◆ **Available data**
+===+

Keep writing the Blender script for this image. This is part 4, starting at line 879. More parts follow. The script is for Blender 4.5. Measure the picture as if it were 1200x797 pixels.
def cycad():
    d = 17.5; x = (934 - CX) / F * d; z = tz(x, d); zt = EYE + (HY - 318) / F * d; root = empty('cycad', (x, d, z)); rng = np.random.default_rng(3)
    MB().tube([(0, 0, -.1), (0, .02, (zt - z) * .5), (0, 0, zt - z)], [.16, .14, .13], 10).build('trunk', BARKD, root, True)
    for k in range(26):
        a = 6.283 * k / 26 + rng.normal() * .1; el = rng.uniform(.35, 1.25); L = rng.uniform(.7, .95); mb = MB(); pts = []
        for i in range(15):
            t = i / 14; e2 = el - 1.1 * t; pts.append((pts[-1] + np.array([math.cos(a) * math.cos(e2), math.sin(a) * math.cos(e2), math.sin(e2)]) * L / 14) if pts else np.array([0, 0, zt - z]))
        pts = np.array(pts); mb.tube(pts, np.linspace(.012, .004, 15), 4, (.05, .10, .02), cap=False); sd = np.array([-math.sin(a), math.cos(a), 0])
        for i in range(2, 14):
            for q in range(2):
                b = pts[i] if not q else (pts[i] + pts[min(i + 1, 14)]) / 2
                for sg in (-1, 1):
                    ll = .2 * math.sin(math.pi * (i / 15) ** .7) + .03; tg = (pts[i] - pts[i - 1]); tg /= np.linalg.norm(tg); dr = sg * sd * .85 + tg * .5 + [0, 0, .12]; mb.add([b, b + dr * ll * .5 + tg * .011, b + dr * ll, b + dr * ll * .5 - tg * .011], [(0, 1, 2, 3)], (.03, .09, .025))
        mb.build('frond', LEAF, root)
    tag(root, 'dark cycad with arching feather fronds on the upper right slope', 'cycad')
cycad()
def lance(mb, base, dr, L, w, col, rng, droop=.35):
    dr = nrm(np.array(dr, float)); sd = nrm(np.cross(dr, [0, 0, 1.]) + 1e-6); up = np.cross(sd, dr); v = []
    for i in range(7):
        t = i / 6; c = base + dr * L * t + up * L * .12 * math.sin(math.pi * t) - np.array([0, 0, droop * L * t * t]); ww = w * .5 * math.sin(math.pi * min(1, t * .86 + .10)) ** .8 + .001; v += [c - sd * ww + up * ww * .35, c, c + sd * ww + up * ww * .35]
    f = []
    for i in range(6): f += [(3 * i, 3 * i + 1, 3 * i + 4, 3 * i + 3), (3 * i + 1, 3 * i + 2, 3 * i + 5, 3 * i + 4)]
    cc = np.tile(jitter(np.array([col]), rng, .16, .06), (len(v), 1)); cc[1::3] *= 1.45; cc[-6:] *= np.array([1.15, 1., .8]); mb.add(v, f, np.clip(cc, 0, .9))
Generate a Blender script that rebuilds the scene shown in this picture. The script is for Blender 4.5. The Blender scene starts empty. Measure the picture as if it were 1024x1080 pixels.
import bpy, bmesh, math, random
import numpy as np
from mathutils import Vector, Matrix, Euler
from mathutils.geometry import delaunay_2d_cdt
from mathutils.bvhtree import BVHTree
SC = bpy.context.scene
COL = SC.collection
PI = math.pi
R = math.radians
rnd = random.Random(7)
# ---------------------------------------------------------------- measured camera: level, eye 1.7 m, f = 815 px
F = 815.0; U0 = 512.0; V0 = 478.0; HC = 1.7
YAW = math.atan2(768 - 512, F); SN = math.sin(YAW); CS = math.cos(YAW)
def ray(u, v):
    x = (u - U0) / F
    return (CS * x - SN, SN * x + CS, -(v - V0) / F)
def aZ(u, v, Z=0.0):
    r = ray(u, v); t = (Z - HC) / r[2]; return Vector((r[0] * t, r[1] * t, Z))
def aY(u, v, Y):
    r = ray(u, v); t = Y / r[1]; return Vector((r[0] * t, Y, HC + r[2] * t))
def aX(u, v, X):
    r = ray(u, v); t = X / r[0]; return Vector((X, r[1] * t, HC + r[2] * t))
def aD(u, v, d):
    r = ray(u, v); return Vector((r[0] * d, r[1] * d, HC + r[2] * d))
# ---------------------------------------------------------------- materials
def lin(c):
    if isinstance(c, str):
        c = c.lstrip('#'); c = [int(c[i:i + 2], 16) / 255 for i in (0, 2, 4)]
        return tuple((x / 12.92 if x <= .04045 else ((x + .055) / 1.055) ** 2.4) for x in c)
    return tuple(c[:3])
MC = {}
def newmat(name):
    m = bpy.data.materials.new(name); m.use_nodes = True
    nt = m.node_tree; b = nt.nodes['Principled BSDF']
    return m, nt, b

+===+

Reproduce the listing in full. Keep it exactly as written.

Keep writing the Blender script for this image. This is part 4, starting at line 879. More parts follow. The script is for Blender 4.5. Measure the picture as if it were 1200x797 pixels.
def cycad():
    d = 17.5; x = (934 - CX) / F * d; z = tz(x, d); zt = EYE + (HY - 318) / F * d; root = empty('cycad', (x, d, z)); rng = np.random.default_rng(3)
    MB().tube([(0, 0, -.1), (0, .02, (zt - z) * .5), (0, 0, zt - z)], [.16, .14, .13], 10).build('trunk', BARKD, root, True)
    for k in range(26):
        a = 6.283 * k / 26 + rng.normal() * .1; el = rng.uniform(.35, 1.25); L = rng.uniform(.7, .95); mb = MB(); pts = []
        for i in range(15):
            t = i / 14; e2 = el - 1.1 * t; pts.append((pts[-1] + np.array([math.cos(a) * math.cos(e2), math.sin(a) * math.cos(e2), math.sin(e2)]) * L / 14) if pts else np.array([0, 0, zt - z]))
        pts = np.array(pts); mb.tube(pts, np.linspace(.012, .004, 15), 4, (.05, .10, .02), cap=False); sd = np.array([-math.sin(a), math.cos(a), 0])
        for i in range(2, 14):
            for q in range(2):
                b = pts[i] if not q else (pts[i] + pts[min(i + 1, 14)]) / 2
                for sg in (-1, 1):
                    ll = .2 * math.sin(math.pi * (i / 15) ** .7) + .03; tg = (pts[i] - pts[i - 1]); tg /= np.linalg.norm(tg); dr = sg * sd * .85 + tg * .5 + [0, 0, .12]; mb.add([b, b + dr * ll * .5 + tg * .011, b + dr * ll, b + dr * ll * .5 - tg * .011], [(0, 1, 2, 3)], (.03, .09, .025))
        mb.build('frond', LEAF, root)
    tag(root, 'dark cycad with arching feather fronds on the upper right slope', 'cycad')
cycad()
def lance(mb, base, dr, L, w, col, rng, droop=.35):
    dr = nrm(np.array(dr, float)); sd = nrm(np.cross(dr, [0, 0, 1.]) + 1e-6); up = np.cross(sd, dr); v = []
    for i in range(7):
        t = i / 6; c = base + dr * L * t + up * L * .12 * math.sin(math.pi * t) - np.array([0, 0, droop * L * t * t]); ww = w * .5 * math.sin(math.pi * min(1, t * .86 + .10)) ** .8 + .001; v += [c - sd * ww + up * ww * .35, c, c + sd * ww + up * ww * .35]
    f = []
    for i in range(6): f += [(3 * i, 3 * i + 1, 3 * i + 4, 3 * i + 3), (3 * i + 1, 3 * i + 2, 3 * i + 5, 3 * i + 4)]
    cc = np.tile(jitter(np.array([col]), rng, .16, .06), (len(v), 1)); cc[1::3] *= 1.45; cc[-6:] *= np.array([1.15, 1., .8]); mb.add(v, f, np.clip(cc, 0, .9))
Generate a Blender script that rebuilds the scene shown in this picture. The script is for Blender 4.5. The Blender scene starts empty. Measure the picture as if it were 1024x1080 pixels.
import bpy, bmesh, math, random
import numpy as np
from mathutils import Vector, Matrix, Euler
from mathutils.geometry import delaunay_2d_cdt
from mathutils.bvhtree import BVHTree
SC = bpy.context.scene
COL = SC.collection
PI = math.pi
R = math.radians
rnd = random.Random(7)
# ---------------------------------------------------------------- measured camera: level, eye 1.7 m, f = 815 px
F = 815.0; U0 = 512.0; V0 = 478.0; HC = 1.7
YAW = math.atan2(768 - 512, F); SN = math.sin(YAW); CS = math.cos(YAW)
def ray(u, v):
    x = (u - U0) / F
    return (CS * x - SN, SN * x + CS, -(v - V0) / F)
def aZ(u, v, Z=0.0):
    r = ray(u, v); t = (Z - HC) / r[2]; return Vector((r[0] * t, r[1] * t, Z))
def aY(u, v, Y):
    r = ray(u, v); t = Y / r[1]; return Vector((r[0] * t, Y, HC + r[2] * t))
def aX(u, v, X):
    r = ray(u, v); t = X / r[0]; return Vector((X, r[1] * t, HC + r[2] * t))
def aD(u, v, d):
    r = ray(u, v); return Vector((r[0] * d, r[1] * d, HC + r[2] * d))
# ---------------------------------------------------------------- materials
def lin(c):
    if isinstance(c, str):
        c = c.lstrip('#'); c = [int(c[i:i + 2], 16) / 255 for i in (0, 2, 4)]
        return tuple((x / 12.92 if x <= .04045 else ((x + .055) / 1.055) ** 2.4) for x in c)
    return tuple(c[:3])
MC = {}
def newmat(name):
    m = bpy.data.materials.new(name); m.use_nodes = True
    nt = m.node_tree; b = nt.nodes['Principled BSDF']
    return m, nt, b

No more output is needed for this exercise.